TASK INPUTS

::::

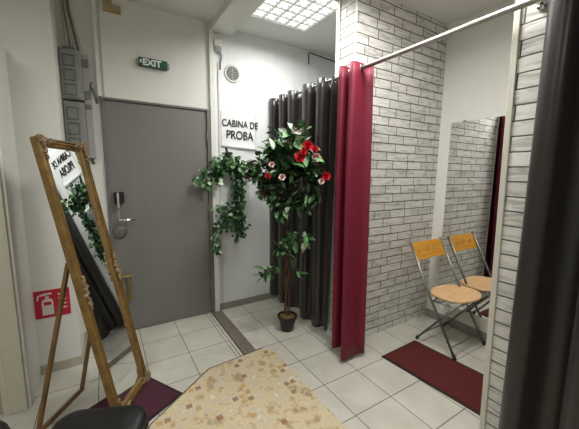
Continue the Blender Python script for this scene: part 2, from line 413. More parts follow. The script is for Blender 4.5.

::::

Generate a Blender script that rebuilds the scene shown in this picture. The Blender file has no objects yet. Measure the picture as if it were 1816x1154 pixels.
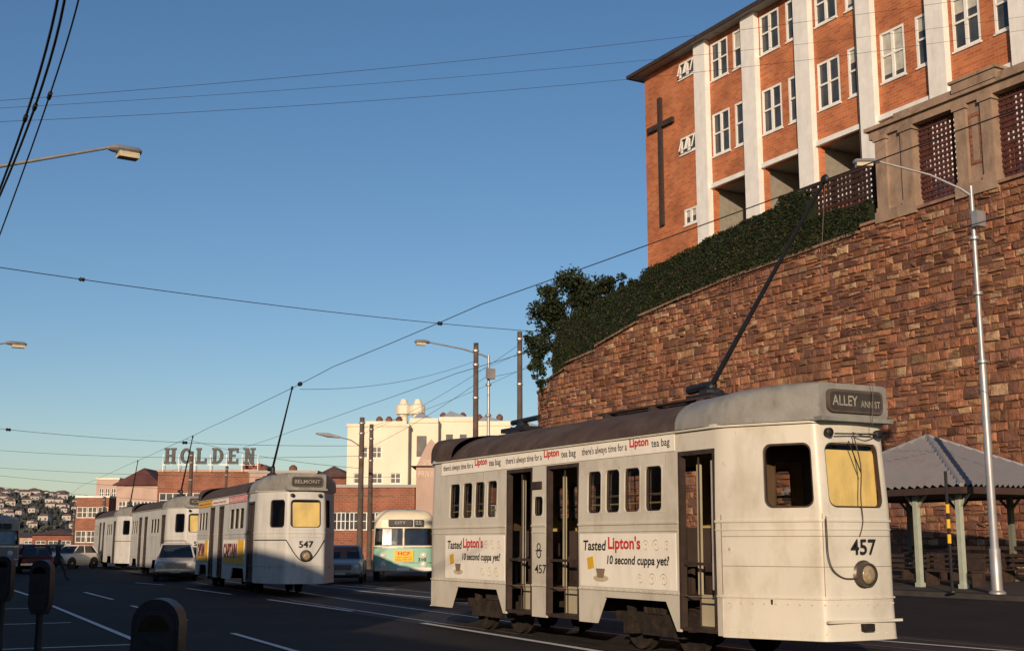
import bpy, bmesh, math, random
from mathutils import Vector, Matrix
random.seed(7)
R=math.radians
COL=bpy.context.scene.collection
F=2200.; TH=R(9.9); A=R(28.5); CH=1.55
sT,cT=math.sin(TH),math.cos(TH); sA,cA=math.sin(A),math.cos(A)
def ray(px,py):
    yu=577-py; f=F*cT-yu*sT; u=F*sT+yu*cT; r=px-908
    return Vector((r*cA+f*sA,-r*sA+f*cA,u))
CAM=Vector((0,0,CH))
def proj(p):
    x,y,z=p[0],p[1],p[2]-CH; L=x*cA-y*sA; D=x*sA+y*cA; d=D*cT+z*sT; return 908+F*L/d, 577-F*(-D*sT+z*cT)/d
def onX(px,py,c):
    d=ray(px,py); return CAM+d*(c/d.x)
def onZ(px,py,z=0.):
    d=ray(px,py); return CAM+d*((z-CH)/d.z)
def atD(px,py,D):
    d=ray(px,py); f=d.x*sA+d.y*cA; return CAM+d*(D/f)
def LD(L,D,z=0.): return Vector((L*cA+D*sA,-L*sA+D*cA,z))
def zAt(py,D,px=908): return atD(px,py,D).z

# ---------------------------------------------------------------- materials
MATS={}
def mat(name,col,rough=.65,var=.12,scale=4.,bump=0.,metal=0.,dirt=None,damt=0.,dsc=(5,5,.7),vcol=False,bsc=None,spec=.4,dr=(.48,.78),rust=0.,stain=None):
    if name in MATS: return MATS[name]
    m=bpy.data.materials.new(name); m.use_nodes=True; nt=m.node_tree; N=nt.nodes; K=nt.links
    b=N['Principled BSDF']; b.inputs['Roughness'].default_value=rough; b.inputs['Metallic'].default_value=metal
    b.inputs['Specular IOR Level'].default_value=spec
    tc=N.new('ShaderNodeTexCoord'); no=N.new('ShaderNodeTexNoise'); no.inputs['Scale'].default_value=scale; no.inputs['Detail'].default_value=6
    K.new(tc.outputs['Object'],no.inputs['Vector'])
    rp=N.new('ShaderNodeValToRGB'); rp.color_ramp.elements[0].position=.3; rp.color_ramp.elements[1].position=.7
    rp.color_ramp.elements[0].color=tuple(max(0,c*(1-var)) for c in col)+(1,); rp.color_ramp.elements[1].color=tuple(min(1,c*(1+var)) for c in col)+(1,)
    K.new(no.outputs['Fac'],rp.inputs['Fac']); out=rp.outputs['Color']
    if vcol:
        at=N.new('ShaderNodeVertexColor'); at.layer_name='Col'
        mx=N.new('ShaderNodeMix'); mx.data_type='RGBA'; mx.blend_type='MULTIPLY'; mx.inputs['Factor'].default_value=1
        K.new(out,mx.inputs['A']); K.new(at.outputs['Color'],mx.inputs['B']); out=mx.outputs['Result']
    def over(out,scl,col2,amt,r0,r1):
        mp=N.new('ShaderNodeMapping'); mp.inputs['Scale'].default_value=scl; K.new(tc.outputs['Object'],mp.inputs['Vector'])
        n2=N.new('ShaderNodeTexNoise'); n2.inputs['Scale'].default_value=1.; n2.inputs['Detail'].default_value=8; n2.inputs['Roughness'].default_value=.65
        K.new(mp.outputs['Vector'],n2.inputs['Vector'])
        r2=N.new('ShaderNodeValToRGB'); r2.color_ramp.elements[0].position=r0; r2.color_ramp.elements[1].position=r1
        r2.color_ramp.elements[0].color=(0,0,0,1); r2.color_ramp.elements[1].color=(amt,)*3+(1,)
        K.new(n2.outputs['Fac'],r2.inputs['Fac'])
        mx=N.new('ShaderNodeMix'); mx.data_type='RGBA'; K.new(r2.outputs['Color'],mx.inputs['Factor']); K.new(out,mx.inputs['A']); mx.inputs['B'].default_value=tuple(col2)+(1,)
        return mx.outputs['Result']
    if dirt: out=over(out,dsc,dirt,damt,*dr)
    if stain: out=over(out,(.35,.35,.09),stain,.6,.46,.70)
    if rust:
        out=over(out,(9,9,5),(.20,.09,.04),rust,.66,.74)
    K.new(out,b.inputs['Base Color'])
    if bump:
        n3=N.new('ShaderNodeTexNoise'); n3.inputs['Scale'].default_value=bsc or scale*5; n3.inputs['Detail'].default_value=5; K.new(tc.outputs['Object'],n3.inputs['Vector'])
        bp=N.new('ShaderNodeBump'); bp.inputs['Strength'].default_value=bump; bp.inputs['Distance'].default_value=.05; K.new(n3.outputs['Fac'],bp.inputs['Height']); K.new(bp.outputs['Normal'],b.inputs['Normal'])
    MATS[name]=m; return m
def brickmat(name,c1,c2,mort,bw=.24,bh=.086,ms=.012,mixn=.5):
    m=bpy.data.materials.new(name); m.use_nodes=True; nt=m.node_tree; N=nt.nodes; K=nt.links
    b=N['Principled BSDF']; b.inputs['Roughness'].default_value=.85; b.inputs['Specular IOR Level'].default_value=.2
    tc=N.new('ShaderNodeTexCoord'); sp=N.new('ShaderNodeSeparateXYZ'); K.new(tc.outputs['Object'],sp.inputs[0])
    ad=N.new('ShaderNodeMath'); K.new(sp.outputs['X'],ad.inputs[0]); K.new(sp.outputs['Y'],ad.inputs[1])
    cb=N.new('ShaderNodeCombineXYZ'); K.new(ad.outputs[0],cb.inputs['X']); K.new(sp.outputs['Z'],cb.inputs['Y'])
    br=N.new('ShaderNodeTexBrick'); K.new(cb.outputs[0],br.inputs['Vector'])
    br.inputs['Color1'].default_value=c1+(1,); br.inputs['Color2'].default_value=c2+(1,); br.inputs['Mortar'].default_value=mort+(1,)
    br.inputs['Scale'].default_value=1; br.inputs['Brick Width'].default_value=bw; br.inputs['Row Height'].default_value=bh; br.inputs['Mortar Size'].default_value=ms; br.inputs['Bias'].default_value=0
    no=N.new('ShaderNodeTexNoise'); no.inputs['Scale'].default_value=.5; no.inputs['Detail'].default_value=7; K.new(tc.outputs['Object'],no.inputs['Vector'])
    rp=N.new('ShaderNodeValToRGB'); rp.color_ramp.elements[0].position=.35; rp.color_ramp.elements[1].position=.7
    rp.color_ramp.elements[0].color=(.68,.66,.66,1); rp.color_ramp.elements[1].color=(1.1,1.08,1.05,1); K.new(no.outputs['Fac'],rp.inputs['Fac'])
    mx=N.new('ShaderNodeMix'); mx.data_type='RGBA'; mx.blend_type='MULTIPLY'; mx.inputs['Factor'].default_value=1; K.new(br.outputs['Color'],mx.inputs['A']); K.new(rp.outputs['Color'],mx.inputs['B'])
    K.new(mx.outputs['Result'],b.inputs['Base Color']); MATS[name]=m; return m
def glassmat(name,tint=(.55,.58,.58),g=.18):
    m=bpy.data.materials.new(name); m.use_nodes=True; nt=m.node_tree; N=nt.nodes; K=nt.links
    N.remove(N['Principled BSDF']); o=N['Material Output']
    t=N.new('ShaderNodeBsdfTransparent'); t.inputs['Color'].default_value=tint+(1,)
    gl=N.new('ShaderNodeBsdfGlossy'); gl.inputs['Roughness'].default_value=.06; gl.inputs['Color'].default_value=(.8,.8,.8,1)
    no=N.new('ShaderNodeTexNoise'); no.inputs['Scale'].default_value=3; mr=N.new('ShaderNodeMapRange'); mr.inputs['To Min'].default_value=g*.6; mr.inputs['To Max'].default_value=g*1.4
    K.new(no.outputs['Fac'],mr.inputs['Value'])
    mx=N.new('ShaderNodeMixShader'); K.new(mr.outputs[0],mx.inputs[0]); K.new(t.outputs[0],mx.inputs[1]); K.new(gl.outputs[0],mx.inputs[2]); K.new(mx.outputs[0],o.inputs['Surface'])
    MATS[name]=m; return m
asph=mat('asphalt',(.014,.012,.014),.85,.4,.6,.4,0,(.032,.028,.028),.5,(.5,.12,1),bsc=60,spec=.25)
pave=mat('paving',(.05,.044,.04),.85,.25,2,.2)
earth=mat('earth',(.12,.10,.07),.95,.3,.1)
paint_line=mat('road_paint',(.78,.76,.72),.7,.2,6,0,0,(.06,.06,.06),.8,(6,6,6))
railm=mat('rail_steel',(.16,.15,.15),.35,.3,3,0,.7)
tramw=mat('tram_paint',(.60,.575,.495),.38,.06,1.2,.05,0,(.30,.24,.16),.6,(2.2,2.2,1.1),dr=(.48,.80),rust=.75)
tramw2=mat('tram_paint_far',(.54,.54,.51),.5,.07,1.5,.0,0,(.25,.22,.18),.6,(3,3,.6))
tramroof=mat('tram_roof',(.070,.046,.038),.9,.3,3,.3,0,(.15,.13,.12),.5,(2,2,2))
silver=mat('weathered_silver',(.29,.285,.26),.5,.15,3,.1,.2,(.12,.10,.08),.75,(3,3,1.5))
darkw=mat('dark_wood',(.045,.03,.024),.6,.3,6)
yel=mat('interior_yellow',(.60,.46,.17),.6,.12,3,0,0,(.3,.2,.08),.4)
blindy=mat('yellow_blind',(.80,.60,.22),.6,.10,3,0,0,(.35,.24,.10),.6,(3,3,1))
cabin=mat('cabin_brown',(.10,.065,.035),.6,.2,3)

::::

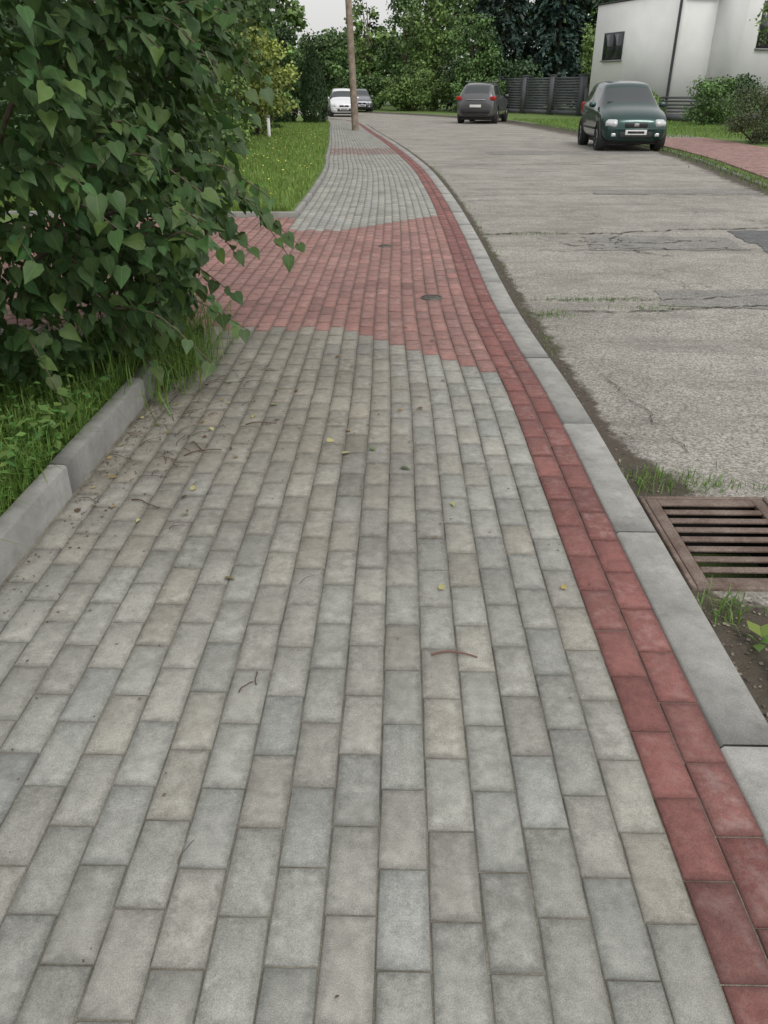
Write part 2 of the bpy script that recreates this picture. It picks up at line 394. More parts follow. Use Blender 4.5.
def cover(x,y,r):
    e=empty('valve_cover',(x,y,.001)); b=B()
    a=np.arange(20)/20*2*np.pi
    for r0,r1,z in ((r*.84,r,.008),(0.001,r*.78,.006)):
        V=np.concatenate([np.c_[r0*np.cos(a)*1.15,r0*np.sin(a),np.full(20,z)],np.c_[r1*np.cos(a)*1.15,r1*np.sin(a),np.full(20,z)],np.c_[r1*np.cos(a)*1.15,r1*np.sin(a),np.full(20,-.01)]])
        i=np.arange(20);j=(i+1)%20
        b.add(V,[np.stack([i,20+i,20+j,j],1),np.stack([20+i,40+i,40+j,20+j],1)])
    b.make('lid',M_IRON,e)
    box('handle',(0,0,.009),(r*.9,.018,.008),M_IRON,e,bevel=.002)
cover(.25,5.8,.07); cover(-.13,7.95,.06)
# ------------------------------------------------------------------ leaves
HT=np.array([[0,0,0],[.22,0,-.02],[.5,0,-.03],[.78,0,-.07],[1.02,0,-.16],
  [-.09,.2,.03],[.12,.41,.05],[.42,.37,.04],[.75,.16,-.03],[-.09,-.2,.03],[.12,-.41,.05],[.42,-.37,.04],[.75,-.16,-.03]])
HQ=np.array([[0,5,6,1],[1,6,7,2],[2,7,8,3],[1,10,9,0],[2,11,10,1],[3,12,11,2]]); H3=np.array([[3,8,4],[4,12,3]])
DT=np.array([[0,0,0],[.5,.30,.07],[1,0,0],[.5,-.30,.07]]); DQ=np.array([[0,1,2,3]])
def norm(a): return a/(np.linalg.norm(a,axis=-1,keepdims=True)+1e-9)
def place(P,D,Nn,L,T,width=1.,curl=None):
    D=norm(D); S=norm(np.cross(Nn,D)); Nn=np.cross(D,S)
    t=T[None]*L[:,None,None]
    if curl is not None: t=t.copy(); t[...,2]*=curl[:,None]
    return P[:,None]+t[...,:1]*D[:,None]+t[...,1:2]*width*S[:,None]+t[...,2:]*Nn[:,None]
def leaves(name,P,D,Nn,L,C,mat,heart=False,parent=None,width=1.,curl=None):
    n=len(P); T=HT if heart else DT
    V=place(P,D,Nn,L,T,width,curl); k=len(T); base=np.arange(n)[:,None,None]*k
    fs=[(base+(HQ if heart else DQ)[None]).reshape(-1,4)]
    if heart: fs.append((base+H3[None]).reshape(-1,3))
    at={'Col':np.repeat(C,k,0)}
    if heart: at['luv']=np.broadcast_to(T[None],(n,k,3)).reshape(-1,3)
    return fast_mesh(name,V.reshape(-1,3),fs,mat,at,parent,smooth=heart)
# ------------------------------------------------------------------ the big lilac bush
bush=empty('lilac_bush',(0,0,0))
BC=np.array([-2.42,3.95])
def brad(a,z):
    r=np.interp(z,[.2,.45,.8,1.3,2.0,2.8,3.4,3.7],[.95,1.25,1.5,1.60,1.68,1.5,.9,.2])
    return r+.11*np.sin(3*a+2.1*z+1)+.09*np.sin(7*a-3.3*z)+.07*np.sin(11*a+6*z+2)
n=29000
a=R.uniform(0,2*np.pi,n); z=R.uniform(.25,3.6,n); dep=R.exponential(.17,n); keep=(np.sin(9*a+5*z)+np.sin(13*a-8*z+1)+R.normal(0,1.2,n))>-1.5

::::

TASK TO CARRY OUT
From the line containing "Generate a Blender" to the line containing "def zAt(py,D,px=908): return atD(px,py,D).z", both lines included, give the text again exactly, without any pictures.

RESULT FOR THIS EXERCISE
Generate a Blender script that rebuilds the scene shown in this picture. The Blender file has no objects yet. Measure the picture as if it were 1816x1154 pixels.
import bpy, bmesh, math, random
from mathutils import Vector, Matrix
random.seed(7)
R=math.radians
COL=bpy.context.scene.collection
F=2200.; TH=R(9.9); A=R(28.5); CH=1.55
sT,cT=math.sin(TH),math.cos(TH); sA,cA=math.sin(A),math.cos(A)
def ray(px,py):
    yu=577-py; f=F*cT-yu*sT; u=F*sT+yu*cT; r=px-908
    return Vector((r*cA+f*sA,-r*sA+f*cA,u))
CAM=Vector((0,0,CH))
def proj(p):
    x,y,z=p[0],p[1],p[2]-CH; L=x*cA-y*sA; D=x*sA+y*cA; d=D*cT+z*sT; return 908+F*L/d, 577-F*(-D*sT+z*cT)/d
def onX(px,py,c):
    d=ray(px,py); return CAM+d*(c/d.x)
def onZ(px,py,z=0.):
    d=ray(px,py); return CAM+d*((z-CH)/d.z)
def atD(px,py,D):
    d=ray(px,py); f=d.x*sA+d.y*cA; return CAM+d*(D/f)
def LD(L,D,z=0.): return Vector((L*cA+D*sA,-L*sA+D*cA,z))
def zAt(py,D,px=908): return atD(px,py,D).z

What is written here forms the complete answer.